The only place I grew was my stomach. And to the point of extreme discomfort. I didn’t think my stomach could stretch anymore.
The photo on the right, is just me a few days ago. I judge my body based on how my clothes fit, and after I’d gotten dressed that morning, the pants I’d bought just a few weeks before were super baggy. I stripped down and put my “slacker” clothes back on. At this point, I’d worn my suit a few times. Just sitting outside and reading. Around the corner. Away from traffic on my busy road.
That little bit of belly that is still hugging me feels weird. For the most part, the fact that this belly was home to my little baby, seems foreign to me. I look down at my body, and the only marks that I bear is the one from my cesarean and my fading linea nigra. I’m free of varicose veins that some have during and after. Those two little marks that I had thought were stretch marks have disappeared. I do not bear the stereotypical “mom bod”. I’m just a body.
I’ve always had a little bit of a tummy, but until now, it’s never caused me a sense of discomfort. When I run, it runs too now. When I do jump squats, it does jump squats along with me. It’s awkward and it’s uncomfortable. But yesterday I did something different. Something I only did once last year while pregnant (the photo on IG standing by my car with my kayak paddle in hand). I put on my suit, parked my car on the lawn, and washed it. No tank top and shorts on over it. No occasionally having to squirt myself with the hose because I was hot and sweating (I love summer, but I do get REALLY hot when I’m outside doing things, hence why I wear my suit for EVERYTHING). Traffic went by, and I never hid.
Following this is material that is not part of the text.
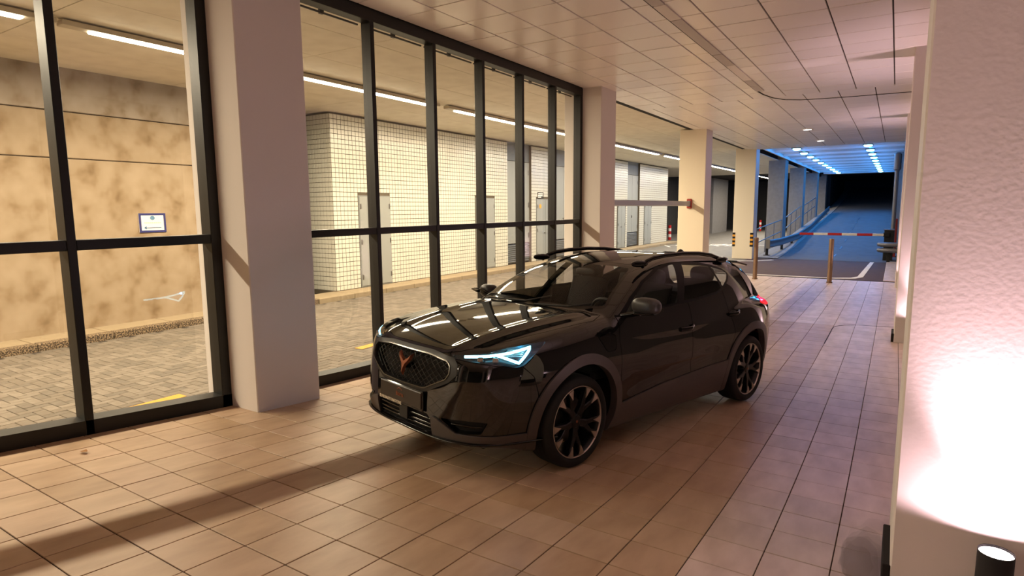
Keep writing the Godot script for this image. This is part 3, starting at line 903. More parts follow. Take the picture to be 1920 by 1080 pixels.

I dug deep to push aside whatever demon had put me around the corner. Put me in that tank top. I found myself again. Little baby pooch and all.
Whatever it is that had me running for the corner, I need to stop. I had a baby. I’m only 16-weeks postpartum (I’ll be four months on the 14th of this month). I’m not a supermodel. Or a fitness model, who, just two weeks postpartum was posting video of walking lunges, training for a 50-miler at just four weeks postpartum. I’m not that actress that graced the cover of Women’s Health just six weeks after giving birth, having admittedly nearly killed myself to get that “bikini bod”.
I’m a real life person who just had a baby. A real life person that is taking her time, letting my body heal.
I’ve never compared myself to them before, so it’s foolish of me to do so now. Even if it is subconsciously.
I have some hang ups about my body, but the older I get the less important they are to me. At my time of life I am more interested in the healthy organs inside and keeping them that way, that what they are wrapped in. I am glad you are learning the lesson at a much younger age. It is more important to accept who you are than what you look like. If you truly love yourself, then you can focus on the more important things, like that precious baby. Loved this post!
I am visiting today from the Sisterhood of the World Bloggers Award list posted on Debbie Rodrigues website Debbie In Shape.